Saturday, June 25, 2016

Following the prescribed burn

Earlier this week, the Bailey Tract had a prescribed burn take place - it was successful and the preserve re-opened after a few days. Come and take a look at how everything is resuming....
It is quite early and the sun peeking at the horizon is just now shining on the clouds and reflecting back into the pond - these type of vistas just takes my breath away.

This young Little Blue Heron even has a 'ghost' reflection in the pond. Notice the 'calico' effect with its plumage - it is morphing from its first year white plumage to blue - once it reaches adulthood it will be totally blue.

One of the two Mottled Duck family that I came across this morning - these ducklings were slightly older than the other family.

A Mourning Dove silently walking the plank.

The prescribed burn leaves behind interesting hues - though it never ceases to amaze me when I see green shoot coming up just a few days later.

Fire is a necessary component of many ecosystems, and suppression of natural fires has played a role in the environment change that has occurred in the last century.
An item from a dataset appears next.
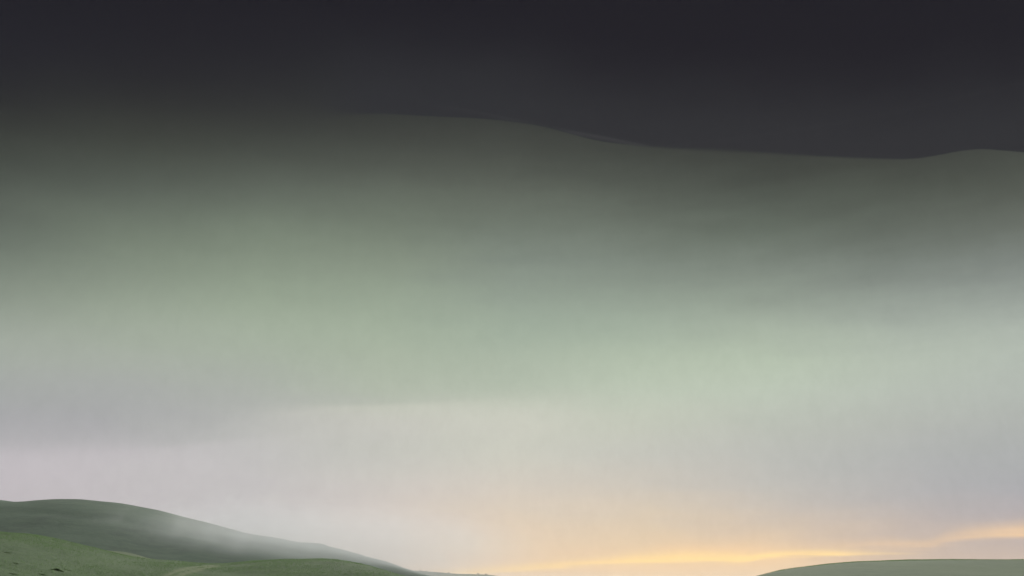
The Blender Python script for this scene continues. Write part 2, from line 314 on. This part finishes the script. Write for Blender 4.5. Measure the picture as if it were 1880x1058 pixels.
def rough(name, x, y):
    if name == 'front':
        return (0.10 * value_noise(x / 6.5, y / 9.0, 3) + 0.05 * value_noise(x / 2.1, y / 2.6, 4)
                + 0.03 * value_noise(x / 0.9, y / 0.9, 5))
    if name == 'far':
        return 0.5 * value_noise(x / 22.0, y / 40.0, 8) + 0.25 * value_noise(x / 8.0, y / 9.0, 9)
    if name == 'left':
        return 0.30 * value_noise(x / 38.0, y / 42.0, 21) + 0.12 * value_noise(x / 9.0, y / 9.0, 22) + 0.30 * value_noise(x / 11.0, y / 80.0, 23)
    return 0.16 * value_noise(x / 14.0, y / 22.0, 12) + 0.07 * value_noise(x / 4.0, y / 5.0, 13)


def surface(name, a, b):
    x, y = ridge_to_world(name, a, b)
    return x, y, height(name, a, b) + rough(name, x, y)


def grid_mesh(name, xs, ys, zs):
    h, w = xs.shape
    me = bpy.data.meshes.new(name)
    co = np.stack([xs, ys, zs], -1).reshape(-1, 3)
    i = np.arange(h * w).reshape(h, w)
    q = np.stack([i[:-1, :-1], i[:-1, 1:], i[1:, 1:], i[1:, :-1]], -1).reshape(-1, 4)
    me.vertices.add(len(co))
    me.vertices.foreach_set('co', co.astype(np.float32).ravel())
    me.loops.add(q.size)
    me.loops.foreach_set('vertex_index', q.astype(np.int32).ravel())
    me.polygons.add(len(q))
    me.polygons.foreach_set('loop_start', np.arange(0, q.size, 4, dtype=np.int32))
    me.update(calc_edges=True)
    me.polygons.foreach_set('use_smooth', np.ones(len(q), bool))
    me.validate()
    return me


def tri_mesh(name, co, faces):
    me = bpy.data.meshes.new(name)
    co = np.asarray(co, np.float32)
    f = np.asarray(faces, np.int32)
    me.vertices.add(len(co))
    me.vertices.foreach_set('co', co.ravel())
    me.loops.add(f.size)
    me.loops.foreach_set('vertex_index', f.ravel())
    me.polygons.add(len(f))
    me.polygons.foreach_set('loop_start', np.arange(0, f.size, f.shape[1], dtype=np.int32))
    me.update(calc_edges=True)
    return me


def add(name, me, mat, label=None, cat=None, kind=None, group=None, parent=None, loc=None):
    o = bpy.data.objects.new(name, me)
    C.objects.link(o)
    if me is not None and mat is not None:
        me.materials.append(mat)
    for k, v in (('label', label), ('category', cat), ('kind', kind), ('group', group)):
        if v:
            o[k] = v
    if parent:
        o.parent = parent
    if loc is not None:
        o.location = loc
    return o


# ---------------------------------------------------------------- materials
def grass_ground(name, dark, mid, light, broad, small, bump_scale, bump_depth, worn=None):
    """short turf: broad and small patches of three greens, fine relief"""
    m = bpy.data.materials.new(name)
    m.use_nodes = True
    N = Nodes(m.node_tree)
    p = N.new('ShaderNodeNewGeometry').outputs['Position']
    b = N.ramp01(N.noise(N.scaled(p, (1.0, 0.55, 1.0)), broad, 4.0, 0.55), 0.34, 0.66)
    s = N.ramp01(N.noise(p, small, 5.0, 0.65), 0.35, 0.68)
    col = N.mix(b, rgb(dark), rgb(mid))
    col = N.mix(N.math('MULTIPLY', s, 0.65), col, rgb(light))
    if worn is not None:
        at = N.new('ShaderNodeAttribute', attribute_name='worn')
        col = N.mix(N.math('MULTIPLY', at.outputs['Fac'], 0.8), col, rgb(worn))
    bs = N.new('ShaderNodeBsdfPrincipled')
    N.put(bs.inputs['Base Color'], col)
    bs.inputs['Roughness'].default_value = 0.95
    bs.inputs['Specular IOR Level'].default_value = 0.15
    bs.inputs['Sheen Weight'].default_value = 0.08
    bs.inputs['Sheen Roughness'].default_value = 0.6
    bs.inputs['Sheen Tint'].default_value = (0.75, 0.88, 0.70, 1)
    bu = N.new('ShaderNodeBump')
    bu.inputs['Strength'].default_value = 0.9
    bu.inputs['Distance'].default_value = bump_depth
    N.put(bu.inputs['Height'], N.noise(p, bump_scale, 5.0, 0.65))
    N.put(bs.inputs['Normal'], bu.outputs[0])
    out = N.new('ShaderNodeOutputMaterial')
    N.put(out.inputs[0], bs.outputs[0])
    return m


def leaf_material(name, low, high):
    """blades and leaves: colour varies blade by blade, light passes through"""
    m = bpy.data.materials.new(name)
    m.use_nodes = True
    N = Nodes(m.node_tree)
    geo = N.new('ShaderNodeNewGeometry')
    n = N.noise(geo.outputs['Position'], 0.12, 3.0)
    f = N.math('ADD', N.math('MULTIPLY', geo.outputs['Random Per Island'], 0.4), N.math('MULTIPLY', n, 0.7), clamp=True)
    col = N.mix(f, rgb(low), rgb(high))
    df = N.new('ShaderNodeBsdfDiffuse')
    N.put(df.inputs[0], col)
    tr = N.new('ShaderNodeBsdfTranslucent')
    N.put(tr.inputs[0], N.mix(1.0, col, rgb((1.35, 1.35, 1.25)), 'MULTIPLY'))
    mx = N.new('ShaderNodeMixShader')
    mx.inputs[0].default_value = 0.5
    N.put(mx.inputs[1], df.outputs[0])
    N.put(mx.inputs[2], tr.outputs[0])
    out = N.new('ShaderNodeOutputMaterial')
    N.put(out.inputs[0], mx.outputs[0])
    return m


def bark_material():
    m = bpy.data.materials.new('bark')
    m.use_nodes = True
    N = Nodes(m.node_tree)
    p = N.new('ShaderNodeNewGeometry').outputs['Position']
    bs = N.new('ShaderNodeBsdfPrincipled')
    N.put(bs.inputs['Base Color'], N.mix(N.noise(p, 4.0), rgb((0.05, 0.04, 0.03)), rgb((0.12, 0.10, 0.08))))
    bs.inputs['Roughness'].default_value = 0.9
    out = N.new('ShaderNodeOutputMaterial')
    N.put(out.inputs[0], bs.outputs[0])
    return m


M_FRONT = grass_ground('near_turf', (0.060, 0.110, 0.050), (0.080, 0.138, 0.060), (0.098, 0.158, 0.072), 0.07, 0.9, 3.0, 0.12, (0.185, 0.225, 0.115))
M_SPUR = grass_ground('spur_turf', (0.070, 0.110, 0.050), (0.085, 0.128, 0.06), (0.098, 0.14, 0.068), 0.04, 0.4, 1.2, 0.2)
M_LEFT = grass_ground('hill_turf', (0.029, 0.066, 0.047), (0.060, 0.116, 0.080), (0.078, 0.134, 0.090), 0.016, 0.12, 0.5, 0.3)
M_FAR = grass_ground('far_turf', (0.085, 0.105, 0.065), (0.10, 0.125, 0.075), (0.11, 0.13, 0.08), 0.006, 0.05, 0.2, 0.6)
M_RIGHT = grass_ground('right_turf', (0.066, 0.114, 0.056), (0.092, 0.142, 0.070), (0.112, 0.160, 0.084), 0.03, 0.25, 0.9, 0.2)
M_GROUND = grass_ground('valley_turf', (0.08, 0.11, 0.05), (0.10, 0.13, 0.06), (0.12, 0.145, 0.07), 0.02, 0.4, 1.5, 0.1)
M_BLADE = leaf_material('grass_blade', (0.112, 0.182, 0.092), (0.168, 0.248, 0.130))
M_TUSSOCK = leaf_material('tussock_blade', (0.100, 0.150, 0.072), (0.140, 0.195, 0.095))
M_LEAF = leaf_material('bush_leaf', (0.035, 0.045, 0.025), (0.065, 0.075, 0.040))
M_BARK = bark_material()


# ---------------------------------------------------------------- ground and hills
def build_ground():
    n = 121
    t = np.linspace(-1, 1, n)
    r = np.sign(t) * (np.abs(t) ** 2.2) * 6000.0
    xs, ys = np.meshgrid(r, r)
    d = np.hypot(xs, ys)
    zs = 0.25 * value_noise(xs / 40, ys / 40, 40) * np.clip(d / 60, 0, 1) * np.clip((2500 - d) / 2000, 0, 1)
    add('ground', grid_mesh('ground', xs, ys, zs), M_GROUND, 'flat grassy valley floor running out to the horizon', 'ground', 'structure')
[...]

The story of the Bailey Tract is one of natural fire, suppression of natural fire, and the rediscovery by refuge managers of the value of fire in maintaining and restoring a healthy wildlife habitat.

On the scorched floor with just a few green twigs appearing, the White Ibis can be seen foraging along the way.

Across the way I spy several 'white' birds...let's take a closer look....

Great Egrets, Snowy and Little Blue have found this shallow portion of the pond to feed upon.

Up above - a pair of Magnificent Frigatebirds flying below the moon.

The Swallow-tailed Kites are still roosting - soon they will take flight and spend their day floating/soaring the Sanibel skies.

A young Tricolored Heron - the brown plumage tells me that it's young.

A young Box Turtle - next to my small bottle of water you can tell its approximate size. It stayed in its shell while I was nearby - I let it be.

And the Kites are up.....

carrying their first breakfast - unfortunately I couldn't quite make out what course this was.

A Ring-necked Snake - a small snake living up to its name.

A young Green Heron - most of the young ones have fledge which makes it more common to see them out and about.

An adult Tricolored Heron was busy feeding - and boy was it ever fast...

it was quite active and alert, I must say quite successful in its endeavor to catch fish.

Sometimes just staying close to the shore....

making shadows to make its fishing more successful....until.....

off it went.

A fleeting moment of respite until....

the next time.

Off the beaten path - an Osprey was tending to its feathers - giving it a deep cleaning.

Well, folks, that's all for now. The Bailey Tract has persevered and is experiencing 'regrowth' as we speak and soon to be lush and green once again.